## [Task]
Exactly repeat the material, dropping every picture from the copy.

====== Data lines

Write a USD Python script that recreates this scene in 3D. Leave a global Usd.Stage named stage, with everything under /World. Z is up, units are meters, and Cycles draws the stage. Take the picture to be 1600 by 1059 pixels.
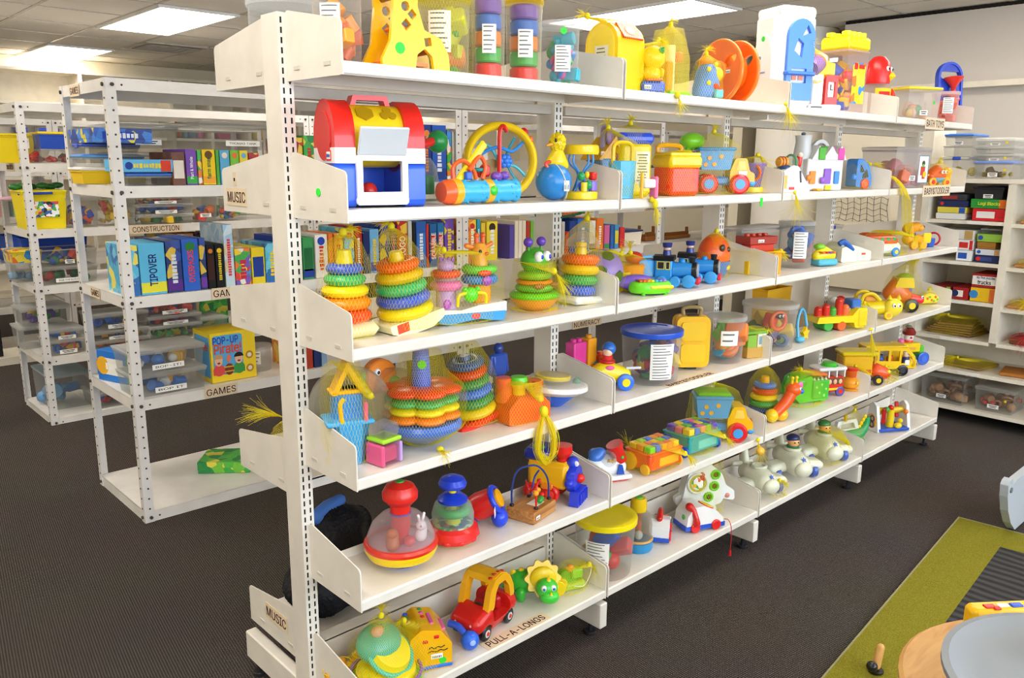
import math, random
import numpy as np, trimesh
from trimesh.creation import extrude_polygon, icosphere, cylinder, box as tbox, revolve
from shapely.geometry import Polygon, Point, box as sbox
from shapely import affinity
from pxr import Usd, UsdGeom, UsdLux, UsdShade, Gf, Sdf, Vt
import usdkit, meshkit

stage = Usd.Stage.CreateInMemory()
UsdGeom.SetStageUpAxis(stage, UsdGeom.Tokens.z); UsdGeom.SetStageMetersPerUnit(stage, 1.0)
UsdGeom.Xform.Define(stage, '/World'); UsdGeom.Scope.Define(stage, '/World/Looks')

# ------------------------------------------------------------------ camera
CAM = np.array([-0.937, -1.519, 1.478]); YAW, PITCH, ROLL = np.radians([46.929, 12.088, 0.389])
EXPOSURE = 0.28
cam = UsdGeom.Camera.Define(stage, '/World/camera')
cam.CreateHorizontalApertureAttr(36.0); cam.CreateFocalLengthAttr(36.0 * 1283.45 / 1600)
fw = np.array([np.cos(YAW) * np.cos(PITCH), np.sin(YAW) * np.cos(PITCH), -np.sin(PITCH)])
rt = np.cross(fw, [0, 0, 1]); rt /= np.linalg.norm(rt); up = np.cross(rt, fw)
r2 = np.cos(ROLL) * rt + np.sin(ROLL) * up; u2 = -np.sin(ROLL) * rt + np.cos(ROLL) * up
cam.AddTransformOp().Set(Gf.Matrix4d(*r2, 0, *u2, 0, *(-fw), 0, *CAM, 1))
cam.CreateExposureAttr(EXPOSURE)
# ------------------------------------------------------------------ light: ceiling panels (built below) and daylight through the south window
PANEL = 9.0                       # radiance of the ceiling panels
PANEL_COL = (1.0, 0.925, 0.82)
DAY = 6.5                         # daylight entering at the window wall behind the camera
day = UsdLux.RectLight.Define(stage, '/World/window_daylight')
day.CreateWidthAttr(7.0); day.CreateHeightAttr(1.5); day.CreateIntensityAttr(DAY); day.CreateColorAttr(Gf.Vec3f(0.74, 0.86, 1.0))
day.AddTranslateOp().Set(Gf.Vec3d(0.8, -4.95, 1.65)); day.AddRotateXYZOp().Set(Gf.Vec3f(90, 0, 0))   # shines towards +y
dome = UsdLux.DomeLight.Define(stage, '/World/sky'); dome.CreateIntensityAttr(0.25); dome.CreateColorAttr(Gf.Vec3f(0.8, 0.88, 1.0))

# ------------------------------------------------------------------ materials
def lin(h):
    c = [int(h[i:i + 2], 16) / 255 for i in (0, 2, 4)]
    return tuple(x / 12.92 if x <= .04045 else ((x + .055) / 1.055) ** 2.4 for x in c)
MATS = {}
def reg(name, nodes, links, surface):
    MATS[name] = usdkit.material(stage, '/World/Looks/' + name, nodes, links, surface=surface); return MATS[name]
def M(key):
    """'rrggbb' glossy plastic; 'm:rrggbb' matt card or cloth; 'c:rrggbb' clear coloured plastic; 'f:' frosted; or a registered name."""
    if key in MATS: return MATS[key]
    kind, h = key.split(':') if ':' in key else ('p', key)
    name = {'p': 'plastic', 'm': 'matt', 'c': 'clear', 'f': 'frosted', 's': 'steel'}[kind] + '_' + h
    if kind == 'p':
        n = {'p': ('principled_bsdf', {'base_color': lin(h), 'roughness': .28, 'specular_ior_level': .5})}
        m = usdkit.material(stage, '/World/Looks/' + name, n, [], surface='p.BSDF')
    elif kind == 's':
        n = {'tc': ('geometry', {}), 'n': ('noise_texture', {'scale': 9, 'detail': 6}), 'r': ('rgb_ramp', {'ramp': [(0.25, tuple(x * .88 for x in lin(h))), (.6, lin(h))]}),
             'p': ('principled_bsdf', {'roughness': .34})}
        m = usdkit.material(stage, '/World/Looks/' + name, n, [('tc.position', 'n.vector'), ('n.fac', 'r.fac'), ('r.color', 'p.base_color')], surface='p.BSDF')
    elif kind == 'm':
        n = {'p': ('principled_bsdf', {'base_color': lin(h), 'roughness': .6, 'specular_ior_level': .3})}
        m = usdkit.material(stage, '/World/Looks/' + name, n, [], surface='p.BSDF')
    else:
        lo, hi = ((.09, .5) if kind == 'c' else (.30, .65))
        n = {'t': ('transparent_bsdf', {'color': tuple(.55 + .45 * x for x in lin(h)) if kind == 'c' else (.97, .97, .97)}), 'tr': ('translucent_bsdf', {'color': lin(h)}), 'y': ('mix_closure', {'fac': .45}), 'p': ('principled_bsdf', {'base_color': lin(h), 'roughness': .12 if kind == 'c' else .3}),
             'lw': ('layer_weight', {'blend': .35}), 'mr': ('map_range', {'from_min': 0., 'from_max': 1., 'to_min': lo, 'to_max': hi, 'clamp': True}), 'x': ('mix_closure', {})}
        m = usdkit.material(stage, '/World/Looks/' + name, n, [('lw.facing', 'mr.value'), ('mr.result', 'x.fac'), ('t.BSDF', 'x.closure1'), ('p.BSDF', 'y.closure1'), ('tr.BSDF', 'y.closure2'), ('y.closure', 'x.closure2')], surface='x.closure')
    MATS[key] = m
    return m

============

## [Reply to the task]
Write a USD Python script that recreates this scene in 3D. Leave a global Usd.Stage named stage, with everything under /World. Z is up, units are meters, and Cycles draws the stage. Take the picture to be 1600 by 1059 pixels.
import math, random
import numpy as np, trimesh
from trimesh.creation import extrude_polygon, icosphere, cylinder, box as tbox, revolve
from shapely.geometry import Polygon, Point, box as sbox
from shapely import affinity
from pxr import Usd, UsdGeom, UsdLux, UsdShade, Gf, Sdf, Vt
import usdkit, meshkit

stage = Usd.Stage.CreateInMemory()
UsdGeom.SetStageUpAxis(stage, UsdGeom.Tokens.z); UsdGeom.SetStageMetersPerUnit(stage, 1.0)
UsdGeom.Xform.Define(stage, '/World'); UsdGeom.Scope.Define(stage, '/World/Looks')

# ------------------------------------------------------------------ camera
CAM = np.array([-0.937, -1.519, 1.478]); YAW, PITCH, ROLL = np.radians([46.929, 12.088, 0.389])
EXPOSURE = 0.28
cam = UsdGeom.Camera.Define(stage, '/World/camera')
cam.CreateHorizontalApertureAttr(36.0); cam.CreateFocalLengthAttr(36.0 * 1283.45 / 1600)
fw = np.array([np.cos(YAW) * np.cos(PITCH), np.sin(YAW) * np.cos(PITCH), -np.sin(PITCH)])
rt = np.cross(fw, [0, 0, 1]); rt /= np.linalg.norm(rt); up = np.cross(rt, fw)
r2 = np.cos(ROLL) * rt + np.sin(ROLL) * up; u2 = -np.sin(ROLL) * rt + np.cos(ROLL) * up
cam.AddTransformOp().Set(Gf.Matrix4d(*r2, 0, *u2, 0, *(-fw), 0, *CAM, 1))
cam.CreateExposureAttr(EXPOSURE)
# ------------------------------------------------------------------ light: ceiling panels (built below) and daylight through the south window
PANEL = 9.0                       # radiance of the ceiling panels
PANEL_COL = (1.0, 0.925, 0.82)
DAY = 6.5                         # daylight entering at the window wall behind the camera
day = UsdLux.RectLight.Define(stage, '/World/window_daylight')
day.CreateWidthAttr(7.0); day.CreateHeightAttr(1.5); day.CreateIntensityAttr(DAY); day.CreateColorAttr(Gf.Vec3f(0.74, 0.86, 1.0))
day.AddTranslateOp().Set(Gf.Vec3d(0.8, -4.95, 1.65)); day.AddRotateXYZOp().Set(Gf.Vec3f(90, 0, 0))   # shines towards +y
dome = UsdLux.DomeLight.Define(stage, '/World/sky'); dome.CreateIntensityAttr(0.25); dome.CreateColorAttr(Gf.Vec3f(0.8, 0.88, 1.0))

# ------------------------------------------------------------------ materials
def lin(h):
    c = [int(h[i:i + 2], 16) / 255 for i in (0, 2, 4)]
    return tuple(x / 12.92 if x <= .04045 else ((x + .055) / 1.055) ** 2.4 for x in c)
MATS = {}
def reg(name, nodes, links, surface):
    MATS[name] = usdkit.material(stage, '/World/Looks/' + name, nodes, links, surface=surface); return MATS[name]
def M(key):
    """'rrggbb' glossy plastic; 'm:rrggbb' matt card or cloth; 'c:rrggbb' clear coloured plastic; 'f:' frosted; or a registered name."""
    if key in MATS: return MATS[key]
    kind, h = key.split(':') if ':' in key else ('p', key)
    name = {'p': 'plastic', 'm': 'matt', 'c': 'clear', 'f': 'frosted', 's': 'steel'}[kind] + '_' + h
    if kind == 'p':
        n = {'p': ('principled_bsdf', {'base_color': lin(h), 'roughness': .28, 'specular_ior_level': .5})}
        m = usdkit.material(stage, '/World/Looks/' + name, n, [], surface='p.BSDF')
    elif kind == 's':
        n = {'tc': ('geometry', {}), 'n': ('noise_texture', {'scale': 9, 'detail': 6}), 'r': ('rgb_ramp', {'ramp': [(0.25, tuple(x * .88 for x in lin(h))), (.6, lin(h))]}),
             'p': ('principled_bsdf', {'roughness': .34})}
        m = usdkit.material(stage, '/World/Looks/' + name, n, [('tc.position', 'n.vector'), ('n.fac', 'r.fac'), ('r.color', 'p.base_color')], surface='p.BSDF')
    elif kind == 'm':
        n = {'p': ('principled_bsdf', {'base_color': lin(h), 'roughness': .6, 'specular_ior_level': .3})}
        m = usdkit.material(stage, '/World/Looks/' + name, n, [], surface='p.BSDF')
    else:
        lo, hi = ((.09, .5) if kind == 'c' else (.30, .65))
        n = {'t': ('transparent_bsdf', {'color': tuple(.55 + .45 * x for x in lin(h)) if kind == 'c' else (.97, .97, .97)}), 'tr': ('translucent_bsdf', {'color': lin(h)}), 'y': ('mix_closure', {'fac': .45}), 'p': ('principled_bsdf', {'base_color': lin(h), 'roughness': .12 if kind == 'c' else .3}),
             'lw': ('layer_weight', {'blend': .35}), 'mr': ('map_range', {'from_min': 0., 'from_max': 1., 'to_min': lo, 'to_max': hi, 'clamp': True}), 'x': ('mix_closure', {})}
        m = usdkit.material(stage, '/World/Looks/' + name, n, [('lw.facing', 'mr.value'), ('mr.result', 'x.fac'), ('t.BSDF', 'x.closure1'), ('p.BSDF', 'y.closure1'), ('tr.BSDF', 'y.closure2'), ('y.closure', 'x.closure2')], surface='x.closure')
    MATS[key] = m
    return m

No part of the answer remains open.